Lo que se consigue a medias, en cambio, es el desarrollo de todas las historias que la película quiere abarcar. El problema del filme es su dispersión.
Melina León, junto con Inti Briones –uno de los mejores fotógrafos de América Latina–, acierta en la búsqueda de un estilo visual muy alejado de los estándares anodinos del promedio del cine narrativo convencional. La elección del formato cuadrado, que remeda al de un viejo televisor del pasado, y el soporte fijo –también como en el cine antiguo– otorga una sensación de lejanía temporal, pero también permite aislar a los personajes, y cercarlos, agobiarlos casi con un efecto deliberadamente claustrofóbico.
El blanco y negro de Briones, por otra parte, tiene un contraste fuerte, con afición por captar ese velo dulce y triste, entre blanco y gris de Lima, cercano al fotoperiodismo de los años ochenta. León busca remarcar la soledad, con encuadres que, conforme pasa el tiempo, se hacen más lejanos, además de colocar a su protagonista desde perspectivas que la empequeñecen, que le dan ese lugar de marginalidad al borde de la desaparición.
Lo admirable del filme es la sutil expresión audiovisual de la existencia subalterna, invisibilizada hasta el miedo y el pánico, de mujeres y hombres que por pertenecer a la franja más vulnerable de la población –andina, migrante, analfabeta–, se enfrentan a los atropellos más cruentos de los derechos humanos, con la total apatía social y estatal.

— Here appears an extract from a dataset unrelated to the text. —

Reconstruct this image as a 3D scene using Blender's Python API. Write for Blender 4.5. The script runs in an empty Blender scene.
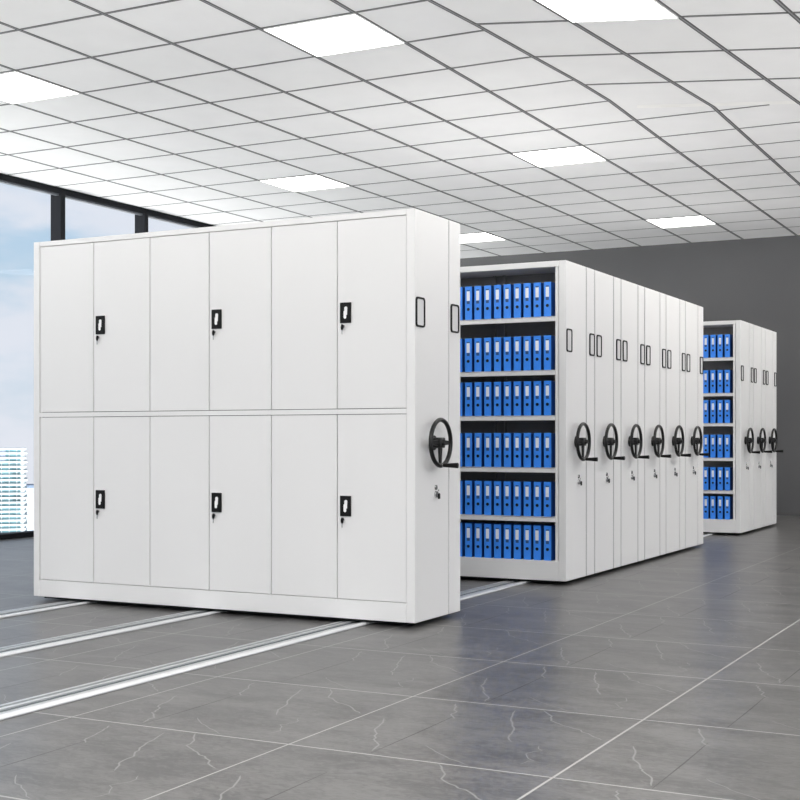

La comunicación del dolor insondable de la madre es, en ese sentido, un logro mayor.
Lo que se consigue a medias, en cambio, es el desarrollo de todas las historias que la película quiere abarcar. El problema del filme es su dispersión. Este es el caso de Pedro (Tommy Párraga), periodista homosexual que investiga el caso de Georgina. La gesta de Pedro es apenas esbozada, y le quita espesor a nuestro acompañamiento de la protagonista, sin que el filme pueda concentrarse en ninguno de los dos. Aún con estos problemas, se trata de un filme personal, inteligente y muy sentido, que no debe perderse.

LA FICHA:
Título original: Canción sin nombre.
Género: drama.
País y año: Perú/España/EE.UU./Chile, 2019.
Directora: Melina León.
Actores: Pamela Mendoza, Tommy Párraga, Lucio Rojas, Lidia Quispe.